Editorial
March is Women’s History Month and is dedicated to remembering and celebrating the extraordinary variety of women who have contributed so much to our country. At the same time, women around the world celebrate International Women’s Day Tuesday.
The Women’s Rights Movement began July 13, 1848. On that sweltering summer day in upstate New York, a young housewife and mother, Elizabeth Cady Stanton, was invited to tea with four women friends. When the course of their conversation turned to the situation of women, Stanton poured out her discontent with the limitations placed on her own situation under America’s new democracy. The American Revolution was fought just 70 years earlier to win the patriots’ freedom from tyranny, but women had not gained freedom even though they’d taken equally tremendous risks through those dangerous years. Surely the new republic would benefit from having its women play more active roles throughout society? Stanton’s friends agreed with her, passionately. This was definitely not the first small group of women to have such a conversation, but it was the first to plan and carry out a specific, large-scale program.

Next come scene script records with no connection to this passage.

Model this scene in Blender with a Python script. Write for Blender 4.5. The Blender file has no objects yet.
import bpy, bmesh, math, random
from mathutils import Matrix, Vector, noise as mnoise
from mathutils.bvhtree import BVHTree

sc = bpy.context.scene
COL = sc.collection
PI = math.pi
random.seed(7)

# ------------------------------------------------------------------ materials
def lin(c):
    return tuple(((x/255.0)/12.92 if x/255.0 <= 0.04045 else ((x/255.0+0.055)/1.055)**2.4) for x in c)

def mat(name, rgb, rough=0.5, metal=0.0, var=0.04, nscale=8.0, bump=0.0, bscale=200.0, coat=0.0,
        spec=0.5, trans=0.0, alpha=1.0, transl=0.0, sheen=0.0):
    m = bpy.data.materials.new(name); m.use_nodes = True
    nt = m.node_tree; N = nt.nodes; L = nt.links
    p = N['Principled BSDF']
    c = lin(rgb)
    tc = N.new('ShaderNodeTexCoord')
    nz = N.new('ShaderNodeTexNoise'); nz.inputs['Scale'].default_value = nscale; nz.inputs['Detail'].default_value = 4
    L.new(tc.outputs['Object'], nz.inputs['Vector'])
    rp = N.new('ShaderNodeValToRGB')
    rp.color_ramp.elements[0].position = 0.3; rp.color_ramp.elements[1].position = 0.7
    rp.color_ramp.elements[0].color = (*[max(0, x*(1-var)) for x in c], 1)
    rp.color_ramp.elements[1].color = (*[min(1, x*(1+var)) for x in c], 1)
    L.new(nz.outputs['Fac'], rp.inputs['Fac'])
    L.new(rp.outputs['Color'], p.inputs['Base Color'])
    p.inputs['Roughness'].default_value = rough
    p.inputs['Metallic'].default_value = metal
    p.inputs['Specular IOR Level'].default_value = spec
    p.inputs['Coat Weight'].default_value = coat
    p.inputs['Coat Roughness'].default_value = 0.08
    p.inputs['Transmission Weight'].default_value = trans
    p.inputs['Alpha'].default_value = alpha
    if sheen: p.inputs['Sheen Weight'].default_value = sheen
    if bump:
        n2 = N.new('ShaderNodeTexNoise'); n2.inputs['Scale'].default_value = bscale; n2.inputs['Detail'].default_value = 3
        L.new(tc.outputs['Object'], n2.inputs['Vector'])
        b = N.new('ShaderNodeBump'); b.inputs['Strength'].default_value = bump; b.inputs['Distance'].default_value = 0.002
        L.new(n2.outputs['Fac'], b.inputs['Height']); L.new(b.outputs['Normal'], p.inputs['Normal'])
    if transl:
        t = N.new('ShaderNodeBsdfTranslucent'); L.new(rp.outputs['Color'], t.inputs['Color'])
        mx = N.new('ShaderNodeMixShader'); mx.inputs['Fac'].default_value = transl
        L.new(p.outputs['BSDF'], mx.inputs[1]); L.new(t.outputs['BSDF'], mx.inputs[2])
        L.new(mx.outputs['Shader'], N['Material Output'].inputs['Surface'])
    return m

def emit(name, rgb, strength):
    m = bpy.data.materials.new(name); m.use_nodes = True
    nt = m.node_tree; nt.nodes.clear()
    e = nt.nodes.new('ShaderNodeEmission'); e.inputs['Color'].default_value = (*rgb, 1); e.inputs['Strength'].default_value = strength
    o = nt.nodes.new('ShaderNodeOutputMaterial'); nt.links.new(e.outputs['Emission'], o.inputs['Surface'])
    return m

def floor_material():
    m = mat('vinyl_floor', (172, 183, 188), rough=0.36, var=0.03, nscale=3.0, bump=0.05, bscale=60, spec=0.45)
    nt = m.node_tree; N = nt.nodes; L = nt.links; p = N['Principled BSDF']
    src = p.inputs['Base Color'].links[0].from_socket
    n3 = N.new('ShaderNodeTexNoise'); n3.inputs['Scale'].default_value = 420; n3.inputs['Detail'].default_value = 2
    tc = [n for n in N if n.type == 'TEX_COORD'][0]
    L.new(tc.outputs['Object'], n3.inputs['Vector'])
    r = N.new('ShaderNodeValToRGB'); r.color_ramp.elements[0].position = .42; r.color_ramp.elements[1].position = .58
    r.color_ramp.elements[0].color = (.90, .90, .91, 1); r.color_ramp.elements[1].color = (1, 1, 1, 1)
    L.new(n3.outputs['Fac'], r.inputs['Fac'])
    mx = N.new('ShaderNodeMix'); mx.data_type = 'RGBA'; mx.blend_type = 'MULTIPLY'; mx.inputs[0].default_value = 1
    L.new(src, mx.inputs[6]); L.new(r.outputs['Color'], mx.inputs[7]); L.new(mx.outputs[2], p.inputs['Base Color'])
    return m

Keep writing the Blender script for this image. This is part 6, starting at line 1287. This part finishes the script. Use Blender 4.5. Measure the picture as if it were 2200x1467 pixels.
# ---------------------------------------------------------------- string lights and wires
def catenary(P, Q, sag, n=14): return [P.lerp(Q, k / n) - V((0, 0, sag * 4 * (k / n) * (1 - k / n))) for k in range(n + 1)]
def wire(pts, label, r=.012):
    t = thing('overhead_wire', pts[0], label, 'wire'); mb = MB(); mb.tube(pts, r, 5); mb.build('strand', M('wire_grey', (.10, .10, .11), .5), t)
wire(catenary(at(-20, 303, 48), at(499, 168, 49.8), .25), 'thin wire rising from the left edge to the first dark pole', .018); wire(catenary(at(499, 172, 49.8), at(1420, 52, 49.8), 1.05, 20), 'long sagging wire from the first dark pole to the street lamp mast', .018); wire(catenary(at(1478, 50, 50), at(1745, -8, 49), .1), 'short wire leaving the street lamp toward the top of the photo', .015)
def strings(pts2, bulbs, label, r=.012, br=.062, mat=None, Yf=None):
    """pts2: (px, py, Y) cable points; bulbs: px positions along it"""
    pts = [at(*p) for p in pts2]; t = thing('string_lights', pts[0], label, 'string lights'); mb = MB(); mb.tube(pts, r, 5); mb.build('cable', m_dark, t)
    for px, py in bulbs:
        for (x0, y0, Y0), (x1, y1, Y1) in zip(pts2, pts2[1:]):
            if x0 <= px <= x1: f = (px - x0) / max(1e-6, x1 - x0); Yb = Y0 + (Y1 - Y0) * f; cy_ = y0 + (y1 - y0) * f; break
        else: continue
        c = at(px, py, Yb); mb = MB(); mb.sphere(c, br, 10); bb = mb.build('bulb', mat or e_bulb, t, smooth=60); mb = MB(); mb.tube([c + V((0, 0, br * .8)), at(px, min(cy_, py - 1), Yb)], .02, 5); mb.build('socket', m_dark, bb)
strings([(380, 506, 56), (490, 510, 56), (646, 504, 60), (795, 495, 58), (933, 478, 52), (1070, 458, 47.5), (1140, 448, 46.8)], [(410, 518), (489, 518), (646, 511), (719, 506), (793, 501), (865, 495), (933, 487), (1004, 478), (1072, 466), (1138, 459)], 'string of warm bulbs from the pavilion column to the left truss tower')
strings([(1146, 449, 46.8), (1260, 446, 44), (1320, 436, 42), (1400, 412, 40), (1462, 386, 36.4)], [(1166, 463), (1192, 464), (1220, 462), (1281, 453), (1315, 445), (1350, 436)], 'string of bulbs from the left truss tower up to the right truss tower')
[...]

Within two days of their afternoon together, the group had picked a date for their convention, found a suitable location, and placed a small announcement in the Seneca County Courier for “A convention to discuss the social, civil, and religious condition and rights of women.” The gathering would take place at the Wesleyan Chapel in Seneca Falls July 19 and 20, 1848.
Today we are living the legacy of this afternoon conversation among women friends. The Women’s Rights Movement has brought about measurable changes. In 1972, 26 percent of men and women said they would not vote for a woman for president. In 1996, that sentiment had plummeted to 5 percent for women and to 8 percent for men.
In the world of work, large numbers of women have entered the professions, the trades, and businesses of every kind. We have opened the ranks of the clergy, the military and the newsroom. More than three million women now work in occupations considered “nontraditional” until very recently.
But perhaps the most dramatic impact of the women’s rights movement of the past few decades has been women’s financial liberation. Do you realize that just 25 years ago married women were not issued credit cards in their own name? That most women could not get a bank loan without a male co-signer? That women working full time earned 59 cents to every dollar earned by men?
Many people who have lived through the recent decades of this process have come to accept blithely what has transpired. And younger people, for the most part, can hardly believe life was ever otherwise. They take the changes completely in stride, as this is how life has always been. The staggering changes for women that have come about did not just happen spontaneously. Women themselves made these changes happen, very deliberately in the most democratic ways: through meetings, petition drives, lobbying, public speaking and nonviolent resistance. They have worked to create a better world, and they have succeeded hugely.
The 2005 Women’s History Month theme, “Women Change America,” honors and recognizes the role of American women in transforming culture, history and politics as leaders, writers, scientists, educators, politicians, artists, historians and informed citizens.
Throughout March we hope to highlight just a few stories of women “heroes” right here in the KMC.